Stephen Goldspink, a member of the English Democrats, says he will contest the election for the powerful post of Police and Crime Commissioner for Cambridgeshire that will take place on November 15.

The new job has been created by the Government as a way of ensuring more accountability of the police to the public as the Police and Crime Commissioner will have to stand for re-election every four years.

Details of the nomination deadline have not yet been announced but it is thought the key date to be officially accepted as a candidate will be October 31.

The successful candidate will replace the existing police authority, which currently governs the county’s police force, and will have significant powers and responsibilities.

The key powers include the ability to hire and fire the chief constable, set the police budget and council tax precept and establish policing priorities.

Mr Goldspink said: “It is a huge job but I am not overawed by the size of the task. Rather I am excited by the challenge.”

Mr Goldspink, served as a Peterborough City councillor for 10 years, was deputy leader of the council for five years before standing down at the local elections earlier this month, and said his experience would help him if elected.

He said: “In terms of experience, I have worked in local government as an employee and as an interim manager, and have managed numerous projects for a major police force.”

For much of his service he was a member of the Conservative party, but left to join the English Democrats in 2009.

He said: “The role is not a political one but clearly voters need to have some idea of what a candidate stands for. My number one aim is to ensure we improve public confidence in the police, and that they prioritise those matters that local people feel are important.”

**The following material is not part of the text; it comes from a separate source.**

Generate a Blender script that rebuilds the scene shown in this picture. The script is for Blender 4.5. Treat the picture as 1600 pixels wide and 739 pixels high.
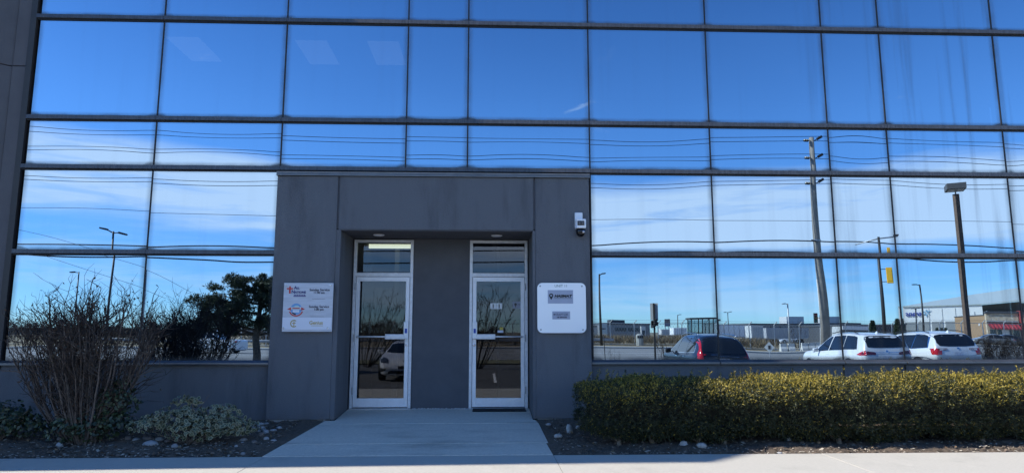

Victor Lucas, vice-chairman of Cambridgeshire Police Authority, said the new role was an important one.

He said: “The police authority is working with the Constabulary and partner authorities to ensure a smooth transition to the new governance arrangements.”

The commissioner will serve a four year term, and a Police and Crime Panel, made up of representatives from each of the city and district councils and two independent members, will also consider in public how the Commissioner delivers his or her functions.

A number of other people have previously declared an interest in the Cambridgeshire job. They include Councillor Matthew Lee, deputy leader of Peterborough City Council, Cambridgeshire councillor Shona Johnstone, who is a member of the police authority, and the current police authority chairman Ruth Rogers.

There will be elections for Police and Crime Commissioners in 41 policing areas across the UK. The biggest name to express an interest in taking part is the former deputy prime minister Lord Prescott in Westminster. Existing police authority members and politicians make up most of the others.